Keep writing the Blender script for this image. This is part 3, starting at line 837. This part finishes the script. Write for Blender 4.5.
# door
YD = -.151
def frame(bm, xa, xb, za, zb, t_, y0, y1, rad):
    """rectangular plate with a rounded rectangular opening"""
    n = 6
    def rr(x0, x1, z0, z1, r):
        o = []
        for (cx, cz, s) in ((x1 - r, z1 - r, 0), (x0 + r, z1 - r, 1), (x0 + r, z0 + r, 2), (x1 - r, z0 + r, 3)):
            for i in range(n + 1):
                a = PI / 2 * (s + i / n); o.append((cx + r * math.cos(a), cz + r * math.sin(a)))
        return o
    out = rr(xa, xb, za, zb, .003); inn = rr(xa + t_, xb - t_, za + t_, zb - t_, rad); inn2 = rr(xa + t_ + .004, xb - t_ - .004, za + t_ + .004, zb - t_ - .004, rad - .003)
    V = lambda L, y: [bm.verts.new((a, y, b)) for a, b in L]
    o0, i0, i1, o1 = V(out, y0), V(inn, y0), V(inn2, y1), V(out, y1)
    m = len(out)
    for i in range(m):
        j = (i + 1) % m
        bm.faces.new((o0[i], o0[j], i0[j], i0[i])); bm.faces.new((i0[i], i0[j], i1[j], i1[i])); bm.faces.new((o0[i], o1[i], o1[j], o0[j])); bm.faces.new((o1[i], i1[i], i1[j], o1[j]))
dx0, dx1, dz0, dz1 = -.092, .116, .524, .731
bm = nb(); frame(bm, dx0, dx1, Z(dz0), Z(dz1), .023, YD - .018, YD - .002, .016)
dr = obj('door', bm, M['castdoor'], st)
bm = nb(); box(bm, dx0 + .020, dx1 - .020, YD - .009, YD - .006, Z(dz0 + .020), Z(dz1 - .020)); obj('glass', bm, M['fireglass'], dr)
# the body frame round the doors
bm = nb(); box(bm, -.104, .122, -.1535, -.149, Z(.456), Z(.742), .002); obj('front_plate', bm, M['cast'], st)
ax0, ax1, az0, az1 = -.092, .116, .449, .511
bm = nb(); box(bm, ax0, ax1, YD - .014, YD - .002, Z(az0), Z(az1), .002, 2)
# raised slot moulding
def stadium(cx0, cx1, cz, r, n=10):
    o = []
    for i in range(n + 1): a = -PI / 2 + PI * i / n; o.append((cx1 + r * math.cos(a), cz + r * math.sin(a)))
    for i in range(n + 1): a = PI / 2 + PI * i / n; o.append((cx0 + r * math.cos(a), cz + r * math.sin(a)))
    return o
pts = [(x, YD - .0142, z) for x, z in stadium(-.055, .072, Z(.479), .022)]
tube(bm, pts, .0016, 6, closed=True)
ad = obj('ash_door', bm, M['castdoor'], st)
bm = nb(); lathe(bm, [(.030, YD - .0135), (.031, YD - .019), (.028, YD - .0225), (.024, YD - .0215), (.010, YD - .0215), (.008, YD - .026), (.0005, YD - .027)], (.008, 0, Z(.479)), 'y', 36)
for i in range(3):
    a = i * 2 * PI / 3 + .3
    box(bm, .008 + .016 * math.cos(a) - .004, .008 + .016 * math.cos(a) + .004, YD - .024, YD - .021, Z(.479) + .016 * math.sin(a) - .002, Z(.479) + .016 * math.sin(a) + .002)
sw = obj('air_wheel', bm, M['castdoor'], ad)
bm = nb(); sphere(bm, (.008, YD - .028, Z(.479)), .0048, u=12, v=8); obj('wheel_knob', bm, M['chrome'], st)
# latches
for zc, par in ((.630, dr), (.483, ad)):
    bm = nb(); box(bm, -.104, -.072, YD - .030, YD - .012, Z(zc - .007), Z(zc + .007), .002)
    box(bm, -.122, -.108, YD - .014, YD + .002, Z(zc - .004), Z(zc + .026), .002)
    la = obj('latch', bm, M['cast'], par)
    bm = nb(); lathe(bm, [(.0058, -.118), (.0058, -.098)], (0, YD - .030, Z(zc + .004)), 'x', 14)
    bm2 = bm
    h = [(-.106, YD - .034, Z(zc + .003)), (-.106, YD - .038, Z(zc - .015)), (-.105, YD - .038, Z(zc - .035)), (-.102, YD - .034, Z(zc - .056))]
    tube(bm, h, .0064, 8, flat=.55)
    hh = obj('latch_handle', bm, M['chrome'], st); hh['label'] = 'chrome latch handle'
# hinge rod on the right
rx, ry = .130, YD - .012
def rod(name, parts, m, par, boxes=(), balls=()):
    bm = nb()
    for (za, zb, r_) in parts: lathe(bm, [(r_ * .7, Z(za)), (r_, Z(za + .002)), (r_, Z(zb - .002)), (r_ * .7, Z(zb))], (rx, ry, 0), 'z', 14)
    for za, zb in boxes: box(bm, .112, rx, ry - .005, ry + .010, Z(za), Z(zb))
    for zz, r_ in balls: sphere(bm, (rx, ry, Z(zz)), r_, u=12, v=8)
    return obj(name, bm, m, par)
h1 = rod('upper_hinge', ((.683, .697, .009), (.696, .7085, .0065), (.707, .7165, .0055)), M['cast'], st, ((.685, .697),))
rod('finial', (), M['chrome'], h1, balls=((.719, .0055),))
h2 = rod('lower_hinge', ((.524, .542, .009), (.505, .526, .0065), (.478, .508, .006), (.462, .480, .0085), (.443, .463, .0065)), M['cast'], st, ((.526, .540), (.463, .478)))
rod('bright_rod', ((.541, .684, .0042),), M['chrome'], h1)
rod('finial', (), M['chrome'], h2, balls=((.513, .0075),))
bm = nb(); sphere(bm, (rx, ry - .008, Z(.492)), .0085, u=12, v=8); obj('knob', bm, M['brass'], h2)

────

Copy out all of the data exactly, leaving nothing out.

Keep writing the Blender script for this image. This is part 3, starting at line 837. This part finishes the script. Write for Blender 4.5.
# door
YD = -.151
def frame(bm, xa, xb, za, zb, t_, y0, y1, rad):
    """rectangular plate with a rounded rectangular opening"""
    n = 6
    def rr(x0, x1, z0, z1, r):
        o = []
        for (cx, cz, s) in ((x1 - r, z1 - r, 0), (x0 + r, z1 - r, 1), (x0 + r, z0 + r, 2), (x1 - r, z0 + r, 3)):
            for i in range(n + 1):
                a = PI / 2 * (s + i / n); o.append((cx + r * math.cos(a), cz + r * math.sin(a)))
        return o
    out = rr(xa, xb, za, zb, .003); inn = rr(xa + t_, xb - t_, za + t_, zb - t_, rad); inn2 = rr(xa + t_ + .004, xb - t_ - .004, za + t_ + .004, zb - t_ - .004, rad - .003)
    V = lambda L, y: [bm.verts.new((a, y, b)) for a, b in L]
    o0, i0, i1, o1 = V(out, y0), V(inn, y0), V(inn2, y1), V(out, y1)
    m = len(out)
    for i in range(m):
        j = (i + 1) % m
        bm.faces.new((o0[i], o0[j], i0[j], i0[i])); bm.faces.new((i0[i], i0[j], i1[j], i1[i])); bm.faces.new((o0[i], o1[i], o1[j], o0[j])); bm.faces.new((o1[i], i1[i], i1[j], o1[j]))
dx0, dx1, dz0, dz1 = -.092, .116, .524, .731
bm = nb(); frame(bm, dx0, dx1, Z(dz0), Z(dz1), .023, YD - .018, YD - .002, .016)
dr = obj('door', bm, M['castdoor'], st)
bm = nb(); box(bm, dx0 + .020, dx1 - .020, YD - .009, YD - .006, Z(dz0 + .020), Z(dz1 - .020)); obj('glass', bm, M['fireglass'], dr)
# the body frame round the doors
bm = nb(); box(bm, -.104, .122, -.1535, -.149, Z(.456), Z(.742), .002); obj('front_plate', bm, M['cast'], st)
ax0, ax1, az0, az1 = -.092, .116, .449, .511
bm = nb(); box(bm, ax0, ax1, YD - .014, YD - .002, Z(az0), Z(az1), .002, 2)
# raised slot moulding
def stadium(cx0, cx1, cz, r, n=10):
    o = []
    for i in range(n + 1): a = -PI / 2 + PI * i / n; o.append((cx1 + r * math.cos(a), cz + r * math.sin(a)))
    for i in range(n + 1): a = PI / 2 + PI * i / n; o.append((cx0 + r * math.cos(a), cz + r * math.sin(a)))
    return o
pts = [(x, YD - .0142, z) for x, z in stadium(-.055, .072, Z(.479), .022)]
tube(bm, pts, .0016, 6, closed=True)
ad = obj('ash_door', bm, M['castdoor'], st)
bm = nb(); lathe(bm, [(.030, YD - .0135), (.031, YD - .019), (.028, YD - .0225), (.024, YD - .0215), (.010, YD - .0215), (.008, YD - .026), (.0005, YD - .027)], (.008, 0, Z(.479)), 'y', 36)
for i in range(3):
    a = i * 2 * PI / 3 + .3
    box(bm, .008 + .016 * math.cos(a) - .004, .008 + .016 * math.cos(a) + .004, YD - .024, YD - .021, Z(.479) + .016 * math.sin(a) - .002, Z(.479) + .016 * math.sin(a) + .002)
sw = obj('air_wheel', bm, M['castdoor'], ad)
bm = nb(); sphere(bm, (.008, YD - .028, Z(.479)), .0048, u=12, v=8); obj('wheel_knob', bm, M['chrome'], st)
# latches
for zc, par in ((.630, dr), (.483, ad)):
    bm = nb(); box(bm, -.104, -.072, YD - .030, YD - .012, Z(zc - .007), Z(zc + .007), .002)
    box(bm, -.122, -.108, YD - .014, YD + .002, Z(zc - .004), Z(zc + .026), .002)
    la = obj('latch', bm, M['cast'], par)
    bm = nb(); lathe(bm, [(.0058, -.118), (.0058, -.098)], (0, YD - .030, Z(zc + .004)), 'x', 14)
    bm2 = bm
    h = [(-.106, YD - .034, Z(zc + .003)), (-.106, YD - .038, Z(zc - .015)), (-.105, YD - .038, Z(zc - .035)), (-.102, YD - .034, Z(zc - .056))]
    tube(bm, h, .0064, 8, flat=.55)
    hh = obj('latch_handle', bm, M['chrome'], st); hh['label'] = 'chrome latch handle'
# hinge rod on the right
rx, ry = .130, YD - .012
def rod(name, parts, m, par, boxes=(), balls=()):
    bm = nb()
    for (za, zb, r_) in parts: lathe(bm, [(r_ * .7, Z(za)), (r_, Z(za + .002)), (r_, Z(zb - .002)), (r_ * .7, Z(zb))], (rx, ry, 0), 'z', 14)
    for za, zb in boxes: box(bm, .112, rx, ry - .005, ry + .010, Z(za), Z(zb))
    for zz, r_ in balls: sphere(bm, (rx, ry, Z(zz)), r_, u=12, v=8)
    return obj(name, bm, m, par)
h1 = rod('upper_hinge', ((.683, .697, .009), (.696, .7085, .0065), (.707, .7165, .0055)), M['cast'], st, ((.685, .697),))
rod('finial', (), M['chrome'], h1, balls=((.719, .0055),))
h2 = rod('lower_hinge', ((.524, .542, .009), (.505, .526, .0065), (.478, .508, .006), (.462, .480, .0085), (.443, .463, .0065)), M['cast'], st, ((.526, .540), (.463, .478)))
rod('bright_rod', ((.541, .684, .0042),), M['chrome'], h1)
rod('finial', (), M['chrome'], h2, balls=((.513, .0075),))
bm = nb(); sphere(bm, (rx, ry - .008, Z(.492)), .0085, u=12, v=8); obj('knob', bm, M['brass'], h2)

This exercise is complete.